Bir de haddim olmayarak hatırlatmak istiyorum ki, halk/halklar savaş istemez. Savaş çığlıkları atanlar, kışkırtılmış, faşizan zihniyetin etkisine kapılmış, bilinçleri kin, nefret, düşmanlıkla bulanmış azınlık gruplardır. Liderlerin gücü ve görevi geniş halk kitlelerini bu etkilerden korumak, onlara örnek olmaktır.
(Belki de haksızlık ediyorum, belki vardır bir sözünüz ama bu yazının yazıldığı saate kadar ben bir şey duymadım.)

Bugün İzmir barış sınavı verecek

Yazı 9 Eylül’e denk geldi. Bugün İzmir’in kurtuluşu ve CHP’nin kuruluş yıldönümü. İzmir’de coşkulu olacağından kuşku duymadığım kutlamalar olacak.
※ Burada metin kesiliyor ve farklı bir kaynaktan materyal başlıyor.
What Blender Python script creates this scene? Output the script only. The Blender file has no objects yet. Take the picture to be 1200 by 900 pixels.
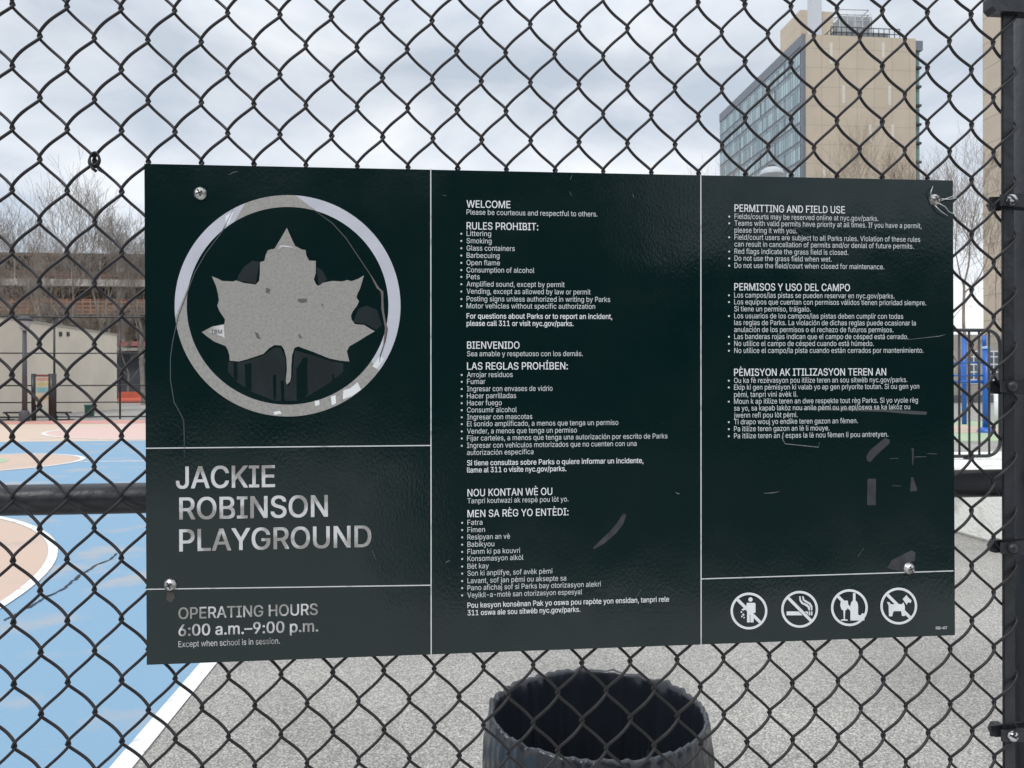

İzmir, Tayyip Erdoğan’ın “İzmir’ i hatırlayın” diyerek Yunanistan’a tehdidini pekiştirip somutlaştırdığı şehir. Bugün CHP, bu şehirde barış sınavına girecek. Farklı bir ton ve üslupla da olsa Yunanistan’a işgal birliklerinin (ve bu arada İzmir’deki Rum halkının) denize döküldüğünü, yani düşmanlığı, yani yenilgiyi mi hatırlatacak, ya da savaşın ardından daha on yıl geçmeden Atatürk’le Venizelos’un dostluk üzerine kurulan barışçı siyasetlerini mi? 1933’te Venizelos’u Dolmabahçe Sarayı’nda kabul eden Atatürk’ün Yunan Başbakanı’nı halka alkışlatmasını, Venizelos’un 1934’te Atatürk’ü Nobel Barış Ödülü’ne aday göstermesini mi? Basmakalıp sözlerle değil açık açık, “Biz Yunanistan’la düşmanlık siyasetini değil barışı, uzlaşmayı, diyaloğu öneriyoruz. Erdoğan’ın tehditlerini, savaşçı dış politikayı desteklemiyoruz diyebilecek mi? Kılıçdaroğlu’nun mesajı, “Biz de gerekeni yaparız” mı olacak, “Sorunlarımızı diyalogla, suhuletle, kırıp dökmeden, halkların kardeşliği çerçevesinde, barışı gözeterek çözeceğiz” mi olacak?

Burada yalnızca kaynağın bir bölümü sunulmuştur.